Safety remains a top priority for McClelland. He’s preparing for a second wave by doing his part to prevent it. He’s installing plexiglass in meeting rooms for when face-to-face client meetings can begin again. Come July he may scale up to four people in the office, but doesn’t plan to rush faster than that, noting that through Zoom his firm has been able to meet clients as regularly as they had before the outbreak.

In those meetings, McClelland is advocating for rebalancing, as he did through the initial downturn. Most of his clients are in balanced portfolios of a roughly 60 per cent equity, 10 per cent real estate, and 30 per cent bond allocation. Most of those portfolios automatically rebalance, though McClelland raised the thresholds for automatic rebalancing to cope with recent volatility.

Most of the rebalancing, manual and automatic, during the downturn was from fixed income into equities. McClelland says that after the significant bounce back in equities since April, he and his team have rebalanced client portfolios towards fixed income again. Not only has this been key in maintaining investment goals, but those rebalances are putting clients back into the diversified, defensive positions they’ll need should a dramatic second wave prompt another selloff. McClelland is advocating this defensiveness because something about this recent recovery, in his words, “doesn’t feel right.” He’s concerned that rebounds in indexes like the Nasdaq are driven by big firms like Amazon, hiding a weakness among smaller performers.

As a business owner, McClelland accepts that all these precautions can be frustrating, but he’s maintaining perspective by remembering that we’re all in this together and, relative to so many other entrepreneurs, he’s in a pretty good place.
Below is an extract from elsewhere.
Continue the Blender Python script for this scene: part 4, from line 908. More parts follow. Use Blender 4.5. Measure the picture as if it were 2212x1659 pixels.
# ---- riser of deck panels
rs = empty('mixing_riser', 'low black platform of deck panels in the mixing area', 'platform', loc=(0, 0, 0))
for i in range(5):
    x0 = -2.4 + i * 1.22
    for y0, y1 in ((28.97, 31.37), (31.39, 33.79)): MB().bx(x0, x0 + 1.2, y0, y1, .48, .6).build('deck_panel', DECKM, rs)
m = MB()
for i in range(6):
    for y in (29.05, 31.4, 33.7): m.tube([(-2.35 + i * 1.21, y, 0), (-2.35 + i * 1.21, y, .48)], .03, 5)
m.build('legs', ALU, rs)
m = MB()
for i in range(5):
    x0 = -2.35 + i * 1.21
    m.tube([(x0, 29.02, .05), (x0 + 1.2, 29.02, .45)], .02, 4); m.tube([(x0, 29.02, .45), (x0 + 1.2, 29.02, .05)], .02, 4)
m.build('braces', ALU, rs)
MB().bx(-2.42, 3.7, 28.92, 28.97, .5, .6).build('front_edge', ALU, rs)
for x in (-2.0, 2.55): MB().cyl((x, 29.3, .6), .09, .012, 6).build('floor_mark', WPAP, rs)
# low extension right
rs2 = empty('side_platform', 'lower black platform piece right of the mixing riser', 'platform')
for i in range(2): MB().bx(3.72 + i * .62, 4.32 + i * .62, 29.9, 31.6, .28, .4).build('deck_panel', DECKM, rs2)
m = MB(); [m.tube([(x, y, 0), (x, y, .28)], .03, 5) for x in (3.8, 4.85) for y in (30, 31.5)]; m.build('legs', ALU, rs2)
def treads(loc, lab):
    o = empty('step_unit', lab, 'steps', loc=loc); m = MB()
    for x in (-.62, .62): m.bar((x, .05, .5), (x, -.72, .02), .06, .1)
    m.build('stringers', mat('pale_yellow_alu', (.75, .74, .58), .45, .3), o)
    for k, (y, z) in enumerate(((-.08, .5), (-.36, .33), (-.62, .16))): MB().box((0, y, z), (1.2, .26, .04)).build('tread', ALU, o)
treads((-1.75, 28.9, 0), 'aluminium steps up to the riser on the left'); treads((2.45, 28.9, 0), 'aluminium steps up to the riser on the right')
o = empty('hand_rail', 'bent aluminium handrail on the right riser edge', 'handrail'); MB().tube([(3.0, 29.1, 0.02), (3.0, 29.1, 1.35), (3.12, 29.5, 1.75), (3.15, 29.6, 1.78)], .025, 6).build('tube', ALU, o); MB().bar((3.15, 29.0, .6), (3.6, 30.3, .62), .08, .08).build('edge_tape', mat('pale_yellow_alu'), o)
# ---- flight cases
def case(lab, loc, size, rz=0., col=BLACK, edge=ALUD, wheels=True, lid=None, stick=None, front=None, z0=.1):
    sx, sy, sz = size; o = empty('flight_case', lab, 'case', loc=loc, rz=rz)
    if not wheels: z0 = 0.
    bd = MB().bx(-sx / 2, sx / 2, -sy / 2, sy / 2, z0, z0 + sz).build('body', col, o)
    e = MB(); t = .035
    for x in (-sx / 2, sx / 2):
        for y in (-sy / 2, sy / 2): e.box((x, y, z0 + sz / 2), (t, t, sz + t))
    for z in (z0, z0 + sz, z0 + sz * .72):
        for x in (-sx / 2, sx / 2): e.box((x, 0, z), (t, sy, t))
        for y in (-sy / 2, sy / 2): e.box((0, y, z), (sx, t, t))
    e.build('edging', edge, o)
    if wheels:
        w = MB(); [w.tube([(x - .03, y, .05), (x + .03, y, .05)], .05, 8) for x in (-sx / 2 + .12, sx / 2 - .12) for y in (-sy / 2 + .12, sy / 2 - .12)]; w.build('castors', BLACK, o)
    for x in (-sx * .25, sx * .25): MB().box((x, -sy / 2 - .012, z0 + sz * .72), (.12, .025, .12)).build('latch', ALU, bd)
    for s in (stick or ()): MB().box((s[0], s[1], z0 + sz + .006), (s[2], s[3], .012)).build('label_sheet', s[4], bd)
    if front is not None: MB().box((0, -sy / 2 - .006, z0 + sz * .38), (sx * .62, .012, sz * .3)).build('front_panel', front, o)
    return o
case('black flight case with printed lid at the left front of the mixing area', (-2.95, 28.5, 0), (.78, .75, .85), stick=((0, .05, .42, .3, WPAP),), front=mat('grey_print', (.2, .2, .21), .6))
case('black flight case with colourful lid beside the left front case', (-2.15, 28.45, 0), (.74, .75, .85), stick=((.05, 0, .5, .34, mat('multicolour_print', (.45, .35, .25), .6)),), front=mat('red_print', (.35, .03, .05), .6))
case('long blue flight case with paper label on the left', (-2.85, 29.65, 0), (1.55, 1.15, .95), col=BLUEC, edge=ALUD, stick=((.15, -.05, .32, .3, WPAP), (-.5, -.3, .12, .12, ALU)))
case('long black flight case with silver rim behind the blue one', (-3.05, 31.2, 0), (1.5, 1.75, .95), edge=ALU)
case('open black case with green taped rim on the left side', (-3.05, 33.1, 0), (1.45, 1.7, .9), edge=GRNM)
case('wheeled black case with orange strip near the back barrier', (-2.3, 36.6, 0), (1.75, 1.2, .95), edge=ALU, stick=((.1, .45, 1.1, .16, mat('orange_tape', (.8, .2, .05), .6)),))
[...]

“I'm lucky that I've got a ton of reoccurring revenue and it even though my revenue did drop 20 per cent at one point, I still had 80 per cent whereas so many businesses went from 100 to zero or 100 to 10 or 20 per cent,” McClelland says. “This could be the new normal for a while…so just adapt. Before you were focusing on your local market, now that you're having to use social media and online marketing, your marketplace is much bigger. Stop beating yourself up because you can't do what you used to do, figure out how to do it differently.”